Di tengah perlakuan yang tidak adil oleh pemberi kerja dan ketidakbecusan pemerintah menjalankan aturan pada akhirnya berimbas pada tingginya angka pengangguran di Indonesia, menurut Nabiyla.

Data Badan Pusat Statistik (BPS) secara nasional tahun 2021-2022 memperlihatkan tingkat pengangguran terbuka berdasarkan kelompok umur rentang 25 sampai 29 tahun mencapai 7-9%. Adapun tingkat pengangguran terbuka pada kelompok usia 20 sampai 24 tahun berjumlah 17%.

Apa kata Kemnaker?
Direktur Bina Penyelesaian Perselisihan Hubungan Industrial Kementerian Tenaga Kerja, Agatha Widianawati, mengatakan batasan usia dalam lowongan pekerjaan tidak diatur dalam peraturan perundang-undangan.

Ini artinya, kata dia, perusahaan diberikan kebebasan untuk mengatur sendiri. Asalkan tidak melanggar ketentuan tentang batas usia minimal orang bekerja yang diatur dalam UU 13 tahun 2003, yakni 18 tahun.

Dikatakannya, bahwa perusahaan dalam mengatur batas usia tersebut tentunya berdasarkan syarat dan kualifikasi yang dibutuhkan untuk suatu jabatan atau pekerjaan.

"Dengan demikian batasan usia yang ditentukan oleh perusahaan seharusnya tidak dikaitkan dengan persoalan diskriminasi,” sebut Agatha, Jum'at (3/5/2024) lalu.

“Penjelasan Pasal 5 UU Ketenagakerjaan menyatakan bahwa apa yang dimaksud dengan diskriminasi yaitu yang mencakup jenis kelamin, agama, suku, ras dan aliran politik".

Sementara Sekretaris Jenderal Kementerian Ketenagakerjaan, Anwar Sanusi, mengatakan, karena usia tidak termasuk dalam diskriminasi dalam UU Ketenagakerjaan maka perusahaan tidak melakukan pelanggaran.
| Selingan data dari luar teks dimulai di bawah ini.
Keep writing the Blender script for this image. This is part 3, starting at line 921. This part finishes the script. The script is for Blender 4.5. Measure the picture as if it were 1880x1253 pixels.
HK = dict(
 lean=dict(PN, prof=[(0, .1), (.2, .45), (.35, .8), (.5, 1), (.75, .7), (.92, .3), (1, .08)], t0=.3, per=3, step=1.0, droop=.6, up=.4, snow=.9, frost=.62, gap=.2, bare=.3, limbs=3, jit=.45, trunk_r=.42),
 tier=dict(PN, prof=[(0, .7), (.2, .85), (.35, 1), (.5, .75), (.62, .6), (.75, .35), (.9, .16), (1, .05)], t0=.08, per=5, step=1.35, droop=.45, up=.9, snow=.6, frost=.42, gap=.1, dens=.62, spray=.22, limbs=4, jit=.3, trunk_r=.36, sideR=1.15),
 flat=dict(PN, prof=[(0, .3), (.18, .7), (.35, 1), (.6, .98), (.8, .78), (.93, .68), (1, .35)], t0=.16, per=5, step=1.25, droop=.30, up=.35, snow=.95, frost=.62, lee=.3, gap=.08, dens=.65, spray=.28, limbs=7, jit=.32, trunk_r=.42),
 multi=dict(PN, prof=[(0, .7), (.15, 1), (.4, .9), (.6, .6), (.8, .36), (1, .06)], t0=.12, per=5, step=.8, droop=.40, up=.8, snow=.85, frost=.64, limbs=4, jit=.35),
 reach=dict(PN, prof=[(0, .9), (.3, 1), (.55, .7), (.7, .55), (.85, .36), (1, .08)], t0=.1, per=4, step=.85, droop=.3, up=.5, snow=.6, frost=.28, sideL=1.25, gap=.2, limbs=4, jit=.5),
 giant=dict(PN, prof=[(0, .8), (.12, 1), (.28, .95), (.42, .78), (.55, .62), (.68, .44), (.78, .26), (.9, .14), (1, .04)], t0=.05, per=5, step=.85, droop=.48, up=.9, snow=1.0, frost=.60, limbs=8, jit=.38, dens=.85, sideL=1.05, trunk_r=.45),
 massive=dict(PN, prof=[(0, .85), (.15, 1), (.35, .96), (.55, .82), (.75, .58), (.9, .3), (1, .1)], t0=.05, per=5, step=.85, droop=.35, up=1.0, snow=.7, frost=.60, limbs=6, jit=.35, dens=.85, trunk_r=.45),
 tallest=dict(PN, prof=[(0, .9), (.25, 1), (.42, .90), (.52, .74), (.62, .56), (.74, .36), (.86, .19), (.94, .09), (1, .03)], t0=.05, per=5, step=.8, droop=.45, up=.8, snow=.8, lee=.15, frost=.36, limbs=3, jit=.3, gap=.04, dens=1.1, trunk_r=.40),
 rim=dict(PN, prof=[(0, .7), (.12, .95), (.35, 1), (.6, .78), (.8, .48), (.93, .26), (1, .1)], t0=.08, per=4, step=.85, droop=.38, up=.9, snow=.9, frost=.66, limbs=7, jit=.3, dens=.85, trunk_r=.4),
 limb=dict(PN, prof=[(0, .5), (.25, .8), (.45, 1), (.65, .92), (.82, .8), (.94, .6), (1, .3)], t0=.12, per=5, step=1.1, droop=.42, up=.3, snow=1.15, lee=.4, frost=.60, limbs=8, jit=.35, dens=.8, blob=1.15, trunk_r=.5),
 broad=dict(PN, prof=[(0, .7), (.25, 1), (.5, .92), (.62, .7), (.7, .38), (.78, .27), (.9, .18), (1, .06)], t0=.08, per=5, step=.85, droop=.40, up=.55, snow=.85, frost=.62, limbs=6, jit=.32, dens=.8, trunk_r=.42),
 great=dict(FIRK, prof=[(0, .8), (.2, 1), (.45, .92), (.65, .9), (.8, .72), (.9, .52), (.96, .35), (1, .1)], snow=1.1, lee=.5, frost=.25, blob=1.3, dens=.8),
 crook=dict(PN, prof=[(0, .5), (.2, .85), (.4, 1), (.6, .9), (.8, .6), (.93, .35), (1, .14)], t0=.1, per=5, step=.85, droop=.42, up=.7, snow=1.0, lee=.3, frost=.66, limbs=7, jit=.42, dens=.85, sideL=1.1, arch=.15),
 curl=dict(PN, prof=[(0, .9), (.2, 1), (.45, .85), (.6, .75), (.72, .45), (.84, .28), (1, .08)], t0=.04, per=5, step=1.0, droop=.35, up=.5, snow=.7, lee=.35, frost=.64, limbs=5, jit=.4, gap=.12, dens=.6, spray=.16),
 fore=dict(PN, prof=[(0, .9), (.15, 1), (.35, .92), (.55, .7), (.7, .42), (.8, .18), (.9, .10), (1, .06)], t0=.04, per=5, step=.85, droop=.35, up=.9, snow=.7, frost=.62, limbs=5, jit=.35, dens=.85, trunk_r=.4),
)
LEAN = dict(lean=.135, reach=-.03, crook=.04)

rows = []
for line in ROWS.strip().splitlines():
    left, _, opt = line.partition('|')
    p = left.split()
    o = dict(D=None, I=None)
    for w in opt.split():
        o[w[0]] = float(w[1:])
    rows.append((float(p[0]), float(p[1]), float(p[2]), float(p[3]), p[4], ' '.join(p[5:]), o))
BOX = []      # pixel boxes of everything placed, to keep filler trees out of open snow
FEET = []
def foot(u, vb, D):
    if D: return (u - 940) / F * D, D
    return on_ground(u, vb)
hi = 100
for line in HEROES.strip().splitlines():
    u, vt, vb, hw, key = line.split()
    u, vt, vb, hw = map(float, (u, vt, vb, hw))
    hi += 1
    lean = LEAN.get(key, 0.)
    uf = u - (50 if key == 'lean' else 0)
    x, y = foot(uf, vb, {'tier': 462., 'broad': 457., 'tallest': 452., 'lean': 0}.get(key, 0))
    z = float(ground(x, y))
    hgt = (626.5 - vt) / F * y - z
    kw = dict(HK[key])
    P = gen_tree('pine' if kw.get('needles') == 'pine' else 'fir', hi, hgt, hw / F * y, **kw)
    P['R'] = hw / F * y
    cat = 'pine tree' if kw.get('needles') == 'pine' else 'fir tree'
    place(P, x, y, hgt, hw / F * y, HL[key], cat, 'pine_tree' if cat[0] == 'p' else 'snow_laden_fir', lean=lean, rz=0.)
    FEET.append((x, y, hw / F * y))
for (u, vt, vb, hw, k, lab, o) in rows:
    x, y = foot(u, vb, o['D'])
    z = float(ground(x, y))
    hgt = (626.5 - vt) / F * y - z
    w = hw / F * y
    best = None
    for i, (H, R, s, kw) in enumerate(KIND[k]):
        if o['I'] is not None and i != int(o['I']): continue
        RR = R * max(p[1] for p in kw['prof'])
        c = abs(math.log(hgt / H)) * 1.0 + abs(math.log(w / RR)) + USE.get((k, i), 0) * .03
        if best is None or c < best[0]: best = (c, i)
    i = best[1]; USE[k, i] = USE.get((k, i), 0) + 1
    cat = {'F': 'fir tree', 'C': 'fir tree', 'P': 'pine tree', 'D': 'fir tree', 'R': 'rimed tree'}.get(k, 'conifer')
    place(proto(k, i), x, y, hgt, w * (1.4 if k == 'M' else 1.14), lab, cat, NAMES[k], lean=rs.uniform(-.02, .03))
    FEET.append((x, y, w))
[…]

Kemnaker pun tidak dapat melakukan penindakan apa pun.

Terkait dengan gugatan di MK, Anwar, berkata hal itu adalah hak setiap warga negara. "Kami Kemnaker siap untuk memberikan tanggapan atau penjelasan atas ketentuan dalam Pasal 35 ayat 1 UU Ketenagakerjaan tersebut," jelasnya.
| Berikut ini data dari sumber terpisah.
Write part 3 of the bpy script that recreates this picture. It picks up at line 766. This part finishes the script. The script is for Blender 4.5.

Ia berharap hakim MK mengabulkan gugatannya dan mengubah isi Pasal 35 ayat 1 menjadi: “Pemberi kerja yang memerlukan tenaga kerja bisa merekrut sendiri tenaga kerja yang dibutuhkan atau melalui pelaksana penempatan tenaga kerja dan dilarang melakukan diskriminasi usia, agama, etnis, suku, ras, dan gender.”

Meskipun ada sedikit kekhawatiran hakim MK bakal menolak, tapi dengan menggugat pasal itu setidaknya publik dan pemerintah melek atas persoalan akut ini.

"Kalau kasus ini booming pasti di-notice sama pemerintah. Syukur-syukur MK melihat situasi ini genting jadi bisa dikabulkan, dan menyelamatkan banyak orang. Saya berharap ya gugatan diterima," harapnya.